С 1931 года по самые последние паровозные времена (а последний в России участок на паровой тяге Лодейное Поле – Янисъярви в Карелии обслуживался паровозами вплоть до апреля 1986 года) все паровозы были закреплены за бригадами. Что это означало? А то, что бригада работала только на своем, одном и том же паровозе. Своем в буквальном смысле этого слова, потому что паровозники поступали на работу в депо по договору и паровоз передавался им для работы по хозрасчетному принципу. Согласно этому договору, по выслуге лет выплачивались договорные проценты, которых у ветеранов набегало до 500 рублей в месяц в деньгах 1940–1950-х годов, не считая зарплаты (только ставка была 700–900 рублей в месяц старыми, а с премиальными выходило у машинистов I класса до 4 тысяч рублей). То есть бригада была материально заинтересована в том, чтобы паровоз был в отличном состоянии, потому что за любое превышение пробега сверх нормативов очень хорошо премировали по нормам долевого участия.
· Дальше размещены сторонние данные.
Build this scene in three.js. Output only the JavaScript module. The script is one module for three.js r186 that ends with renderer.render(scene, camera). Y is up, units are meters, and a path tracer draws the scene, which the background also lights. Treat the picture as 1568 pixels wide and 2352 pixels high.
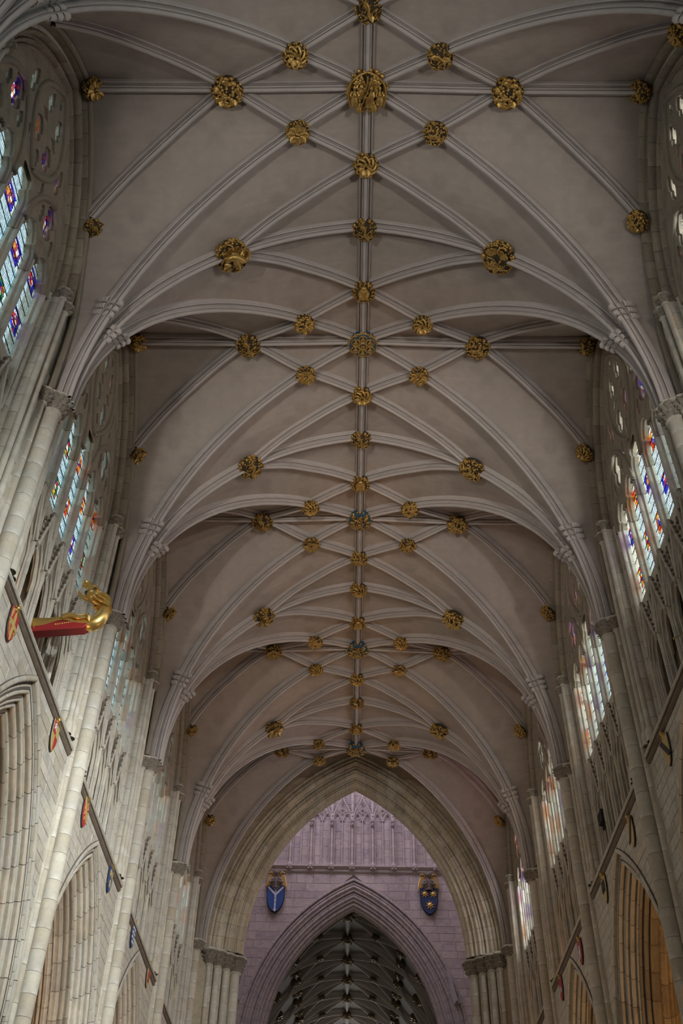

Знаменитые кривоносовский и лунинский методы стахановской езды на паровозе, внедренные на транспорте в 1930-х годах, основывались на бережном уходе бригады за паровозом, постоянном уходе за ним, внимании, наблюдении за работой паровоза в пути, отличном знании конструкции и превосходных слесарных навыках, постоянном участии в ремонте паровоза. Старший машинист присутствовал при всех видах деповского ремонта и сопровождал паровоз на заводской ремонт, а на промывку котла, происходившую примерно раз в месяц, выходила вся бригада. Выходных дней как таковых не было – работали от прибытия до прибытия паровоза в основное депо, проводя на нем буквально полжизни.